We now obtain two ratios when we divide a term by the previous term.

Thus the ratio of the last given terms in this series is 780/571 = 1.36602…

However starting with the previous term, the ratio is 571/209 = 2.73205…

Now the latter value approximates closely to the value of (the square root of 3) + 1, whereas the former value approximates to half of this
i.e. (the square root of 3 + 1)/2.

Now this value is the positive solution to the equation 2x2 - 2x - 1 = 0.

So when we combine terms alternately two and one at a time respectively, the coefficient of x2 will be equal to 2. Also both ratios generated (dividing the larger by the smaller) will themselves be in the same proportion as this coefficient of x2.

So in general terms when we alternately add multiple combinations of the last term (i. e. a > 1) with the previous term, and then combine the last with the previous, the solution for the smaller ratio generated will approximate to the positive solution for x to the equation ax2 - ax - b = 0.
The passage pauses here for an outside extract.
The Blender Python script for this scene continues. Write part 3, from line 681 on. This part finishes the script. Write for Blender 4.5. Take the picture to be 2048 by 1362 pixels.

Thus if we alternately combine 3 times the last with previous term, and then the last with the previous, we generate the sequence

0, 1, 1, 4, 5, 19, 23, 88, 111, 421, 532, 2017, 2549…

So the positive solution for x here is derived from the equation
3x2 - 3x - 1 = 0 i.e. (3 + square root of 21)/6 = 1.26376….

So the smaller ratio of this sequence will approximate to 1.26376…

The last two terms given 2549/2017 = 1.26375... which is a close approximation.

Also the value in turn of the larger divided by the lower ratio will closely approximate the coefficient of x2 which = 3.

2017/532 = 3.79135.. and 3.79135…/1.26375.. . is already very close to 3.
 
 

We can also combine alternately multiples of the second last term with the first terms and then the second last with the last.

For example if we alternately combine twice the second last with the last (a = 1, b= 2) and then the second last with the last (a = 1, b = 1), the following sequence emerges

0, 1, 1, 2, 4, 6, 14, 20, 48, 68, 164, 232, 560, 792…

The ratios are 792/560 = 1.4142... (which approximates the square root of 2)

The larger ratio 560/232 = 2.4137… approximates the (square root of 2) + 1.

This larger ratio approximates the positive solution for x in the general equation
x2 - bx - a = 0.

The difference of ratios is then given by b - a, which in this instance is 2 - 1 = 1.

I will illustrate this for the case where we alternately combine 4 times the second last term with the last (a = 1, b = 4) and then the second last with the last (a = 1, b = 1). This gives the sequence

0, 1, 1, 2, 6, 8, 32, 40, 168, 208, 880, 1088,…

The larger ratio will then approximate to the positive valued solution for x to the equation x2 - 4x - 1 = 0, which is 2 + square root of 5 = 4.236…

The difference in ratios will then be 4 - 1 = 3.

So from the terms given the larger ratio is 4.230… which approximates to 4.236...

The smaller ratio is 1088/880 = 1.236… which indeed differs from the larger
ratio by 3.